Wednesday, 11 April 2012

It's all about...... Roman aqueducts

To many people the words “Roman aqueduct” conjure up an image of huge arched monuments striding across a landscape and is one often used in pictures to portray the Romans.

But to a Roman citizen an aqueductus meant literally “water that’s lead from one place to another” or “water duct” and so the word was used for the whole length of piping or channels that carried water from source (often a spring) to a city or an industrial site. They could run great distances; one supplying Carthage in Tunisia was 132km long!

The earliest known Roman aqueduct was the Aqua Appia in Rome, built in 312BC. The Aqua Claudia also took water to Rome, but only 15km of its 68km length was raised on arches. We know quite a bit about the ones that supplied Rome as one of the men in charge of them (the curator aquarum!), called Frontinus, wrote a book on the subject.

Vallon Des Arcs, Barbegal
In Barbegal, southern France an aqueduct fed water to 16 water wheels which operated flour mills.

Most of the aqueducts relied on gravity: the water flowed from higher ground to low ground and followed a carefully surveyed gradient around a hillside.
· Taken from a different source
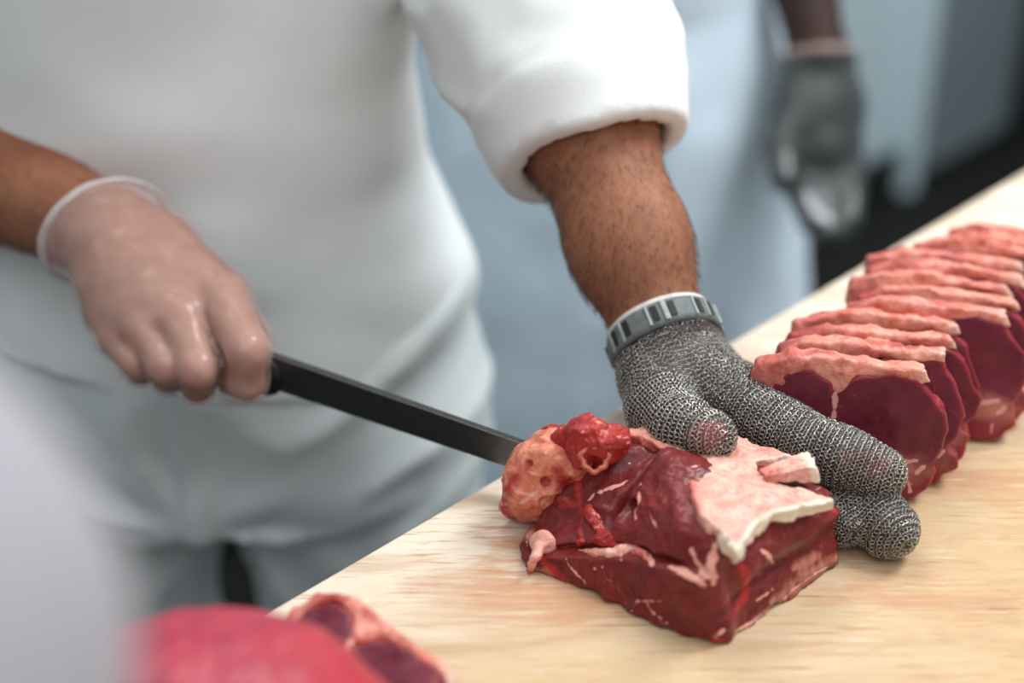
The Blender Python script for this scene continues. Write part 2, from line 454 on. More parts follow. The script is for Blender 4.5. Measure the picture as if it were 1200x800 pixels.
def seam(a): return np.interp(a, (-1, 1.5, 3.9, 7.2, 10.5, 12), (4.2, 3.7, 3.2, 2.2, .9, .4))
def lean0(P):
    a, b, c = P[:, 0], P[:, 1], P[:, 2]; cc = np.clip(c, 0, 8)
    s = np.interp(a, (-1, 0, 2.3, 5, 7, 10, 13), (.06, .12, .36, .66, .82, .9, .75))
    g = s * cc * (cc / 6) ** .75
    low = sst(c, seam(a) + .15, seam(a) - .25)
    g = g - .45 * low * sst(a, .2, 1.2) * sst(a, 11.8, 10)
    g = g + .55 * np.exp(-((c - seam(a)) / .17) ** 2) * sst(a, 1.5, 3)
    eye = sst(a, 8.3, 7.4)
    g = g + (1 - eye) * (.9 * sst(c, seam(a), seam(a) + 1.2))
    g = g - .8 * eye * np.exp(-(((a - 4.2) / 2.8) ** 2 + ((c - 4.8) / 1.6) ** 2))
    g = g + 1.2 * np.exp(-((a - 8.0 - .15 * (c - 4)) / .30) ** 2) * sst(c, 1.8, 3) + 1.7 * np.exp(-(((a - 8.9) / .75) ** 2 + ((c - 5.0) / .75) ** 2))
    g = g + 1.0 * np.exp(-(((a - 7.1) / .4) ** 2 + ((c - 3.9) / .35) ** 2))
    g = g - .35 * np.exp(-((a - .2) / .7) ** 2) * sst(c, .8, 2.4) * sst(c, 4.8, 3.6) + .2 * vnoise(np.stack([a * .55, c * .4, 0 * a], 1), 77) + .32 * vnoise(np.stack([a * 1.15, 0 * a, 0 * a + .5], 1), 78) * sst(c, 1.6, 0)
    front = (g - b) * .8
    gr = .22 * c - .55 * np.exp(-((c - 3.5) / .85) ** 2) * sst(b, .8, 2.6) + .2 * np.exp(-((c - 2.0) / .35) ** 2) * sst(b, .8, 2.2)
    right = -(a - gr + .25 + .25 * np.exp(-((b - .6) / .5) ** 2) * sst(c, 5, 3))
    right = right + .18 * np.exp(-((c - 1.5 - .12 * b) / .22) ** 2)
    end = b - 10.35 + .12 * c + .25 * (c - 2.2) ** 2 * .3
    back = (a * .75 + b * .65) - 14.0 + .1 * c
    left = a - 12.5 + .22 * c
    top = c - np.interp(b, (2, 6, 9, 11), (5.55, 5.3, 4.75, 4.2)) + .15 * np.clip(a - 8.5, 0, 4) - 1.1 * np.exp(-((a - 7.0) / 1.9) ** 2 - ((b - 4.8) / 1.7) ** 2)
    d = smax(front, right, .5); d = smax(d, end, 1.1); d = smax(d, back, 1.0); d = smax(d, left, .9); d = smax(d, top, .7); d = smax(d, .04 - c, .25)
    return d

def lean(P):
    d = lean0(P)
    q = P * np.array([.9, .9, 1.2])
    d = d + .11 * fbm(q, 2, 3) + .035 * fbm(P * np.array([2.0, 2.0, 4.0]), 2, 8)
    d = d - .07 * np.clip(ridge(P * np.array([.9, .9, 1.6]) + 4, 21) - .55, 0, 1)
    d = np.maximum(d, .02 - P[:, 2])
    return d

def hit(px, fn, lo=.6, hi=1.3):
    """where the line of sight through a photo pixel meets the shape"""
    out = []
    ts = np.linspace(lo, hi, 500)
    for x, y in px:
        W = U(x, y, 1.0)[None] * 0 + CAM + ts[:, None] * (U(x, y, 1.0) - CAM); d = fn(toL(W)); i = np.argmax(d < 0)
        out.append(toL(W[i][None])[0] if d[i] < 0 else None)
    return [o for o in out if o is not None]

def strokes(lst, fn):
    """surface streaks: polylines on the shape, each with its half-width"""
    S = []
    for pts, w in lst:
        den = []
        for (x0, y0), (x1, y1) in zip(pts[:-1], pts[1:]):
            k = max(1, int(math.hypot(x1 - x0, y1 - y0) / 4)); den += [(x0 + (x1 - x0) * i / k, y0 + (y1 - y0) * i / k) for i in range(k)]
        h = hit(den + [pts[-1]], fn)
        for i in range(len(h) - 1): S.append((h[i], h[i + 1], w * (.45 + .6 * math.sin(math.pi * (i + .5) / max(1, len(h) - 1)))))
    def f(P):
        m = np.zeros(len(P))
        wob = .12 * fbm(P * 3.5, 2, 55)
        for a, b, w in S:
            d = cone(P, a, b, 0, 0) + wob * min(1, w * 3)
            m = np.maximum(m, np.clip(1 - (d - w * .5) / (w + .02), 0, 1))
        return m
    return f

def pxpoly(pts, z):
    return [tuple(toL(T(x, y, z)[None])[0][:2]) for x, y in pts]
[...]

The aqueduct supplying Nimes in southern France had a gradient change of only 34cm per kilometre.

Sometimes to keep the route of the water flow at the right height, Roman engineers tunnelled through hills, and even ran siphons in watertight pipes up hill.

Castellum aquae
Once the water had arrived at a town it was held in a castellum aquae (or water tower) at the highest point of the settlement, which acted like a header tank in a modern house. This would create enough pressure to send the water through the town in smaller pipes.

In Britain we have little evidence of Roman aqueducts. The best example is near Dorchester, in Dorset, where channels along hillsides have been found that fed water to the Roman town of Durnovaria And every town and fort must have been the same, Bath included. Although the Roman town of Aquae Sulis had its hot water springs it needed cold water for the cold plunge baths, latrines (toilets), domestic supplies and perhaps even street fountains, the only source of clean water for most people. Unfortunately with all the later developments in the city nobody’s found any evidence …yet!

Pont du Gard
The Roman aqueduct now called the Pont du Gard which supplied Nimes, is 48.77m high.